Pyth is planning to serve as a secondary oracle solution on Aave v3 Optimism. While it’s understood that initiating a three-month free trial is low-risk, it’s also recognized that it might not provide any substantial value for Aave.
As discussed, BGD claims that the fallback oracle has never been utilized and is unlikely to be used in the future. For it to be activated, the primary price feed (Chainlink) would have to return 0 or a negative value, an event considered to be an extreme edge case. As such, implementing Pyth as a secondary oracle on Aave is seen as a low-risk, low-cost move but is unlikely to support Aave significantly, and could potentially remain unused.
Currently, the CSPA solution on Optimism includes:
- p(wstETH/USD) = Exchange Rate(wstETH/stETH) * p(ETH/USD)
- p(rETH/USD) = Exchange Rate(rETH/ETH) * p(ETH/USD)
According to the proposal, Pyth will set up wstETH/USD and rETH/USD oracles, but we will not be able to implement CSPA without wstETH/ETH or rETH/ETH oracles.
Furthermore, Pyth could be used as another lever for our LST E-Mode Killswitch methodology. Specifically, Pyth claims that their aggregation algorithm calculates the median of all the votes received from data publishers about the price of an asset. In this system, each publisher votes three times: once at their perceived price of the asset, and once at each end of their confidence interval. The median vote becomes the aggregate price.
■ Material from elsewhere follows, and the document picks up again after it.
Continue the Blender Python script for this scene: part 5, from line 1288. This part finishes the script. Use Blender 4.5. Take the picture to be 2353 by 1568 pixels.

If we are able to obtain the confidence interval from Pyth, then we could potentially check the Chainlink price against the Pyth confidence interval and trigger the “market price depeg” killswitch lever in the case that the CL price is not contained within the interval. This would additionally require constant access to the fallback oracle, even when no malicious updates occur on the primary Chainlink oracle. At the current moment in time, we do not recommend incorporating Pyth as a secondary oracle.